Bak, tabii on beş senelik, yirmi senelik ihvanlar var. Bir de yeni, genç
ihvanlar var.
Nakşibendî Efendimiz’in iki emri var: Birisi ihvan kardeşi Arif-i
Dikgirani Hazretleri ondan bir, iki gün evvel tarikata girmiş.
Nakşibendî Efendimiz çok âlim, maneviyatı çok yüksek olduğu halde
o Arif-i Dikgirani Hazretleri bir gün önce tarikata girmiş olduğu için
hürmet gösteriyor.
Çünkü bizim tarikatımız askeriyedir. Eğitimi askeriye, kıyafeti
askeriye, makamı askeriyedir. Askeriyede de bir usül var, askeriyede de
bir kıdem var. Bir gün evvel giren, bir gün sonra girenden kıdemlidir.
Evet, bu da tarikatımızda vardır.
Nakşibendî Efendimiz Arif-i Dikgirani Hazretleri’nden bir gün sonra
tarikata girmiş. Arif-i Dikgirani Hazretleri’ne o kadar saygı
gösteriyormuş ki yolda beraber giderken onun peşinden gidermiş. Bir
akarsuda abdest alıyormuş onun yukarısına geçmezmiş, aşağısına
geçermiş. O kadar saygı gösteriyormuş, bu bir.
Bir de, bir gün Nakşibendî Efendimiz makamında, tekkesinde sohbet
ederken dışarıdan bilmeyen bir tanesi öğrenmiş, gelmiş. Cemaate
bakmış bilememiş. Demiş,
—Sizin büyüğünüz burada kimdir?
O mübarek, o zaman bir günlük müridi, yani bir gün evvel akşamdan
ders alan müridi göstermiş. Demiş ki:
—Bizim büyüğümüz budur. Çünkü bu akşamdan tarikata girdi, boy
abdesti aldı, her bir günahları döküldü, daha günah işlemedi, bizim
büyüğümüz budur, demiş.
Şimdi buradaki esas şudur: Maksat mahviyete düşmek lazım.

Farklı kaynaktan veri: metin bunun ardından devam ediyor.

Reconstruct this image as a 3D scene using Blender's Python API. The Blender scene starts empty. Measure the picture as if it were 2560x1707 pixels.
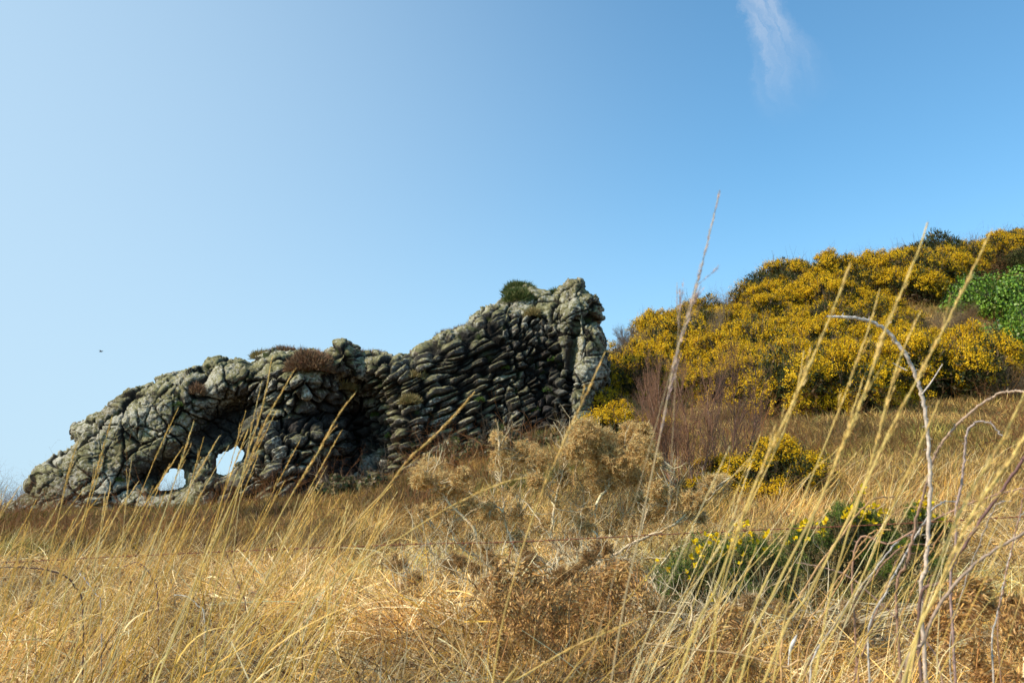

Kişi noksanını bilmek gibi irfan olamaz
Maksat insan kendi kusurunu bilsin. Yani eski ihvanlar yeni ihvanları
şefî getirir.
—Yâ Rabbi, Yâ Hazreti Pir, Yâ Hazreti Pîrlerimiz, bu daha yeni ders
aldı, boy abdesti aldı, günahlarından silkindi, kurtuldu. Daha günah
işlemedi, beni buna bağışla. Ben mesela on beş, yirmi senelik ihvanım.